Like the sands of the hourglass, the McCourt battle drags on and truly puts them and their tenure as the owners of the Dodgers in “A League of Their Own.”  Meanwhile, the Dodgers and its fans are “The Biggest Loser” thus far.  The Dodgers are mired in the bottom of the National League West and it seems the fans no longer want to watch the implosion on the field or off it.  The Los
Angeles Times
estimated that the Dodgers will lose $27 million in ticket, parking and concessions, representing a 9.4% revenue decline and about 8,000 fewer fans per game.  It appears that the Dodgers’ fans have spoken and the “The Verdict” is in.  They want the game called and the McCourts’ “L.A. Story” to be completed.  However, barring a “Miracle at Chavez Ravine” it appears that they will have “Unanswered Prayers” for the foreseeable future.

This Post Has 2 Comments

  1. Gordon Hylton

    In the past, I have frequently disparaged Walter and Peter O’Malley who ran the Dodgers from 1950 to 1998. In retrospect, they were just astute businessman who understood better than most how to exploit a sports monopoly. In contrast, Murdoch and the McCourts have turned the franchise from a powerful diesel locomotive into a wrecked pleasure boat.

  2. Nick Zales

    Are the Dodgers really one of the most prestigious teams in sport? If so, it’s based on past reputation and not actual results on the diamond.

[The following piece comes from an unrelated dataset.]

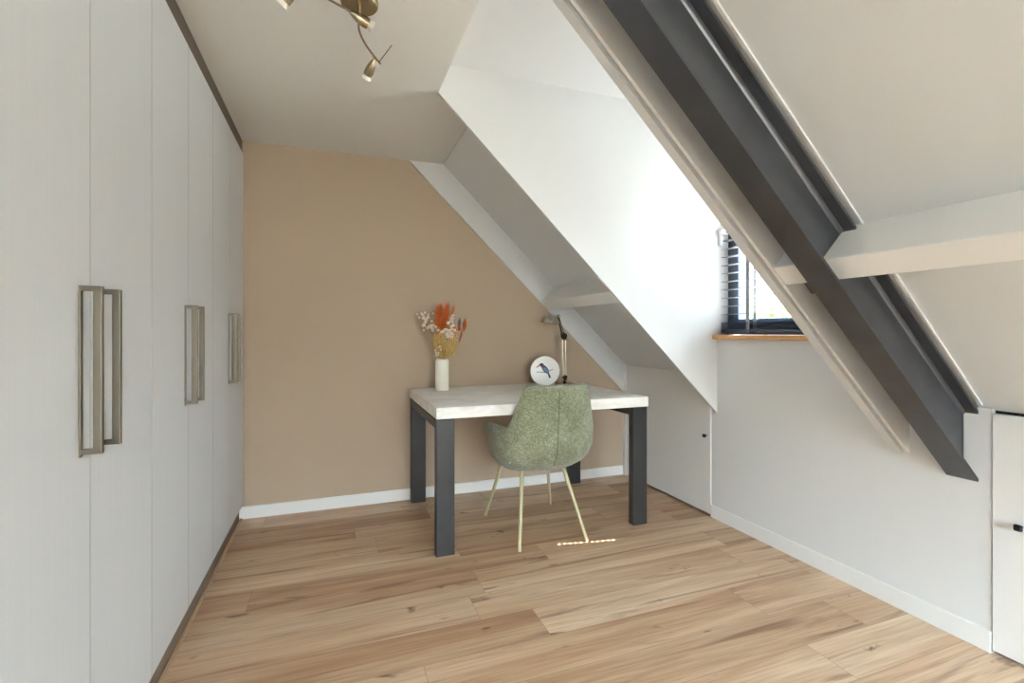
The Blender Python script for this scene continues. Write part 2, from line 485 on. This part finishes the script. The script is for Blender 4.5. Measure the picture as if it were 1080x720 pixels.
# ------------------------------------------------------------------ steel I-beam
b = NB()
tf = .0125
zt = H + .06; xe = XK + .04
def sb(o0, o1, y0, y1): prism(b, band(o0, o1, zt, xe), y0, y1)
oA, oB = -.06, .212
sb(oA, oA + tf, 1.083, 1.183)                   # bottom flange
sb(oB - tf, oB, 1.083, 1.183)                   # top flange
sb(oA + tf, oB - tf, 1.131, 1.139)              # web
# root fillets
def fil(o, do):
    pts = []
    for a, c in ((0, 1), (.3, .5), (.5, .3), (1, 0)):
        pts.append((o + do * a * .016, 1.131 - c * .011))
    for (o1, y1), (o2, y2) in zip(pts, pts[1:]):
        A = [(SX(o1, zt), y1, zt), (SX(o2, zt), y2, zt), (xe, y2, SZ(o2, xe)), (xe, y1, SZ(o1, xe))]
        b.faces.new([b.verts.new(p) for p in A])
fil(oB - tf, -1); fil(oA + tf, 1)
beam = obj('steel_beam', b, STEEL, origin=(XK, 1.13, .62))
tag(beam, 'dark steel I-beam running down the slope into the white knee wall', 'beam', kind='thing')
# small cleat under the short purlin piece
b = NB()
c = p0 + d * .088
q = [c + d * .001, c + d * .05, c + n * .05 + d * .001]
prism(b, [(v.x, v.y) for v in q], 1.184, 1.24)
g = obj('cleat', b, STEEL, beam)
# filler lip between beam and slope panel
b = NB(); prism(b, band(.230, .245, H + .03, WF), 1.070, 1.081, .001); struct('trim_lip', b, SLOPE)

# ------------------------------------------------------------------ wardrobe
ZT, ZB = 2.259, .106
def handle(y, parent):
    b = NB(); w = .0065; z0, z1 = .893, 1.263
    box(b, XW, XW + .004, y - w, y + w, z0 - .006, z1, .0008)
    box(b, XW + .003, XW + .042, y - w, y + w, z0, z0 + .0115, .001); box(b, XW + .003, XW + .042, y - w, y + w, z1 - .0115, z1, .001)
    box(b, XW + .0255, XW + .042, y - w, y + w, z0, z1, .0015)
    return obj('handle', b, NICKEL, parent)
def shade_edges(b):
    # shade of the narrow gaps painted as grey on the upright door edges
    b.normal_update()
    for f in b.faces:
        if abs(f.normal.y) > .9: f.material_index = 1
def wardrobe(y0):
    t = empty('wardrobe_unit', (-.82, y0 + .4, 0), '', 'wardrobe', 'white two-door wardrobe units along the wall')
    b = NB(); box(b, -1.12, XW - .0205, y0 + .002, y0 + .798, .10, ZT, .001); obj('carcass', b, FILLER, t)
    b = NB(); box(b, XW - .020, XW, y0 + .0013, y0 + .3987, ZB, ZT); shade_edges(b); d = obj('door', b, [DOORM, EDGE_SHADE], t); handle(y0 + .351, d)
    b = NB(); box(b, XW - .020, XW, y0 + .4013, y0 + .7987, ZB, ZT); shade_edges(b); d = obj('door', b, [DOORM, EDGE_SHADE], t); handle(y0 + .449, d)
    b = NB(); box(b, -1.10, XW - .022, y0 + .001, y0 + .799, 0, .099); o = obj('plinth', b, PLINTH, t); o['label'] = 'dark brown plinth'
    return t
def copy_thing(t, loc):
    r = t.copy(); COL.objects.link(r); r.location = loc
    for ch in [o for o in bpy.data.objects if o.parent == t]:
        c = ch.copy(); COL.objects.link(c); c.parent = r
        for g in [o for o in bpy.data.objects if o.parent == ch]:
            e = g.copy(); COL.objects.link(e); e.parent = c
    return r
W0 = wardrobe(.971)
W0['label'] = 'white two-door wardrobe unit farthest from the taupe wall, cut off by the photo edge'
W1 = copy_thing(W0, (-.82, 2.171, 0)); W1['label'] = 'white two-door wardrobe unit in the middle of the row, second from the taupe wall'
W2 = copy_thing(W0, (-.82, 2.971, 0)); W2['label'] = 'white two-door wardrobe unit standing right against the taupe wall'
b = NB(); box(b, -1.12, XW - .004, 3.3725, YB - .001, .10, ZT - .001); struct('trim_filler', b, TRIMW)
b = NB(); box(b, -1.12, XW - .012, -.2, YB + .012, ZT + .004, H); struct('trim_top', b, FILLER)
b = NB(); box(b, XW - .0218, XW - .009, .1, YB, 0, .009, .002); struct('trim_floor_edge', b, EDGE)

# ------------------------------------------------------------------ desk
X0, X1, YD0, YD1, ZTAB = .493, 1.783, 2.455, 3.385, .775
desk = empty('desk', ((X0 + X1) / 2, (YD0 + YD1) / 2, 0), 'desk with thick whitewashed top on flat black steel legs', 'desk')
b = NB(); box(b, X0, X1, YD0, YD1, .715, ZTAB, .004); o = obj('tabletop', b, CONC, desk); o['label'] = 'thick mottled off-white tabletop'
for xa, xb in ((X0 + .004, X0 + .102), (X1 - .092, X1 + .006)):
    for ya, yb in ((2.478, 2.528), (3.322, 3.372)):
        b = NB(); box(b, xa, xb, ya, yb, 0, .7105, .003); obj('leg', b, LEGM, desk)
    b = NB(); box(b, xa, xb, 2.528, 3.322, .660, .7105, .003); obj('side_rail', b, LEGM, desk)

# ------------------------------------------------------------------ chair
CX, CY = 1.132, 2.637
chair = empty('armchair', (CX, CY, 0), 'sage green upholstered tub chair on four thin legs, pulled up to the desk', 'chair')
def sst(a, c, x):
    x = max(0, min(1, (x - a) / (c - a))); return x * x * (3 - 2 * x)
def lerp(a, c, t): return a + (c - a) * t
def shell_pt(t, v):
    ph = math.radians(t * 104); s = abs(t)
    W, D = .298, .285
    sg = 1 if t >= 0 else -1
    px_ = W * sg * abs(math.sin(ph)) ** .93
    py_ = -D * max(0, math.cos(ph)) ** .50 if abs(ph) < PI / 2 else D * 1.0 * (abs(ph) - PI / 2) * .45
    ztop = lerp(.876, .648, sst(.37, .60, s)); ztop = lerp(ztop, .632, sst(.80, 1.0, s)); ztop -= .012 * math.exp(-(t / .12) ** 2)
    zmid = lerp(.60, .545, sst(.5, .8, s))
    # bowl below, wall above
    if v < .35:
        q = v / .35; a = q * PI / 2
        sc = lerp(.30, 1.0, math.sin(a) ** .8); z = lerp(.384, zmid, (1 - math.cos(a)) ** 1.1)
    else:
        q = (v - .35) / .65; sc = 1.0; z = lerp(zmid, ztop, q)
    hgt = max(0, (z - .60) / .27)
    x = px_ * sc; y = py_ * sc
    # back narrows towards the top and leans
    x *= 1 - .085 * hgt ** 1.5 * (1 - sst(.55, .9, s))
    y += -.028 * hgt * (1 - sst(.45, .8, s))
    x *= 1 + .09 * sst(.55, 1, s) * min(1, q if v >= .35 else 0)
    return Vector((CX + x, CY + .005 + y, z))
b = NB(); NU, NV = 48, 20
g = [[b.verts.new(shell_pt(-1 + 2 * i / NU, j / NV)) for j in range(NV + 1)] for i in range(NU + 1)]
for i in range(NU):
    for j in range(NV): b.faces.new((g[i][j], g[i + 1][j], g[i + 1][j + 1], g[i][j + 1]))
sh = obj('shell', b, FAB, chair, 'all')
# inward thickness with a rounded rim
md = sh.modifiers.new('Solidify', 'SOLIDIFY'); md.thickness = .034; md.offset = -1
md = sh.modifiers.new('Bevel', 'BEVEL'); md.width = .016; md.segments = 3; md.limit_method = 'ANGLE'; md.angle_limit = math.radians(50)
# seam up the middle of the back
b = NB(); tube(b, [shell_pt(0, v / 30) + Vector((0, -.0012, 0)) for v in range(5, 30)], .0024, 6); obj('seam', b, SEAM, sh, True)
b = NB(); q = shell_pt(-.60, .20); box(b, q.x - .003, q.x + .003, q.y - .004, q.y + .002, q.z, q.z + .022); o = obj('label_tab', b, TRIMW, sh); o['label'] = 'tiny white fabric tab'
# seat cushion
b = NB()
def cush(k, z, s):
    a = 2 * PI * k / 40; c, e = math.cos(a), math.sin(a)
    x = .25 * s * math.copysign(abs(c) ** .6, c); y = .23 * s * math.copysign(abs(e) ** .6, e)
    return Vector((CX + x, CY + .055 + y, z))
rings = [[b.verts.new(cush(k, z, s)) for k in range(40)] for z, s in ((.385, .7), (.39, .86), (.425, .985), (.455, 1.0), (.48, .985), (.495, .93), (.502, .8), (.505, .5))]
for A, B in zip(rings, rings[1:]):
    for k in range(40): b.faces.new((A[k], A[(k + 1) % 40], B[(k + 1) % 40], B[k]))
b.faces.new(rings[0]); b.faces.new(rings[-1])
obj('seat', b, FAB, chair, 'all')
feet = [((.924, 2.392), (1.0, 2.545)), ((1.325, 2.385), (1.245, 2.545)), ((.905, 2.945), (.985, 2.80)), ((1.375, 2.985), (1.275, 2.82))]
for (fx, fy), (tx, ty) in feet:
    b = NB(); tube(b, [(fx, fy, 0), (lerp(fx, tx, .5), lerp(fy, ty, .5), .205), (tx, ty, .41)], [.0095, .0105, .012], 12)
    obj('leg', b, SAGE, chair, True)

# ------------------------------------------------------------------ vase and dried flowers
VX, VY = .685, 3.215
b = NB(); prof = [(0, 0), (.043, 0), (.0475, .006), (.0475, .190), (.044, .203), (.036, .208), (.032, .205), (.032, .06), (0, .06)]
lathe(b, prof, (VX, VY, ZTAB), seg=10, rot=.1)
tag(obj('vase', b, CERAM, None, True, (VX, VY, ZTAB)), 'slim faceted white vase holding dried flowers on the desk', 'vase', kind='thing')
PXM = .0063
ORANGE = mat('dried_orange', rgb(238, 134, 72), .8); RUST = mat('dried_rust', rgb(196, 96, 66), .8)
PALE = mat('dried_white_blossom', rgb(238, 226, 210), .8); GOLD = mat('dried_gold_grass', rgb(222, 186, 112), .8)
STEM = mat('dried_stem', rgb(176, 146, 84), .8); GREYL = mat('dried_grey_leaf', rgb(164, 152, 146), .8); PEACH = mat('dried_peach', rgb(232, 170, 128), .8)
rng = random.Random(11)
def tipw(u, v, dy=0.0):
    # offsets from the vase mouth along the wall, in metres
    return Vector((VX + (u - 466) * PXM, VY + dy, ZTAB + .205 + (379 - v) * PXM))
def stempath(tip, bend=.0):
    a = Vector((VX + rng.uniform(-.014, .014), VY + rng.uniform(-.014, .014), ZTAB + .066)); m = Vector((VX + (tip.x - VX) * .16, VY + (tip.y - VY) * .16, ZTAB + .21))
    P = []
    for k in range(9):
        t = k / 8
        if t < .35: p = a.lerp(m, t / .35)
        else:
            q = (t - .35) / .65; p = m.lerp(tip, q) + Vector((bend * math.sin(PI * q), 0, 0))
        P.append(p)
    return P
def flower(name, label, cat, group, tip, maker, bend=0.0, sr=.0014):
    e = empty(name, (VX, VY, ZTAB + .066), label, cat, group)
    P = stempath(tip, bend)
    b = NB(); tube(b, P, sr, 6); obj('stem', b, STEM, e, True)
    maker(e, P); return e
def plume(L, r, m):
    def f(e, P):
        tip = P[-1]; dirv = (P[-1] - P[-3]).normalized(); b = NB()
        for k in range(int(300 * r / .02)):
            t = rng.random(); base = tip - dirv * L * (1 - t)
            a = rng.uniform(0, 2 * PI); side = Vector((math.cos(a), math.sin(a), 0)); side = (side - dirv * side.dot(dirv)).normalized()
            w = r * (.35 + .9 * math.sin(PI * min(1, .15 + .8 * t)))
            end = base + side * w * rng.uniform(.5, 1.15) + dirv * rng.uniform(.018, .055)
            s2 = dirv.cross(side) * .0017
            mid = base.lerp(end, .55) + side * .002
            vs = [b.verts.new(p) for p in (base - s2 * .5, mid - s2, end, mid + s2, base + s2 * .5)]
            b.faces.new(vs)
        obj('plume', b, m, e)
    return f
def blossoms(n, spread, m, rad=.0055, down=.05):
    def f(e, P):
        b = NB(); bs = NB(); tip = P[-1]
        for k in range(n):
            c = tip + Vector((rng.gauss(0, spread), rng.gauss(0, spread * .7), rng.gauss(0, spread)))
            tube(bs, [tip - Vector((0, 0, down)) + Vector((VX - tip.x, 0, 0)) * .12, c.lerp(tip, .4) - Vector((0, 0, down * .3)), c], .0006, 4)
            for j in range(5):
                a = 2 * PI * j / 5 + k
                ball(b, c + Vector((math.cos(a), rng.uniform(-.5, .5), math.sin(a))) * rad * .7, rad * rng.uniform(.5, .75), 6, 4)
        obj('twigs', bs, STEM, e); obj('blossom', b, m, e, 'all')
    return f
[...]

    Between 1988, when they won the World Series, and 2003, the year before the McCourts bought the team, they made the playoffs only twice and failed to win a single playoff game. Since 2004, they made the playoffs five times and won a total of three games.

    While the McCourts’ excesses have been revealed because of their divorce, I doubt what they are doing is much different than many other baseball teams.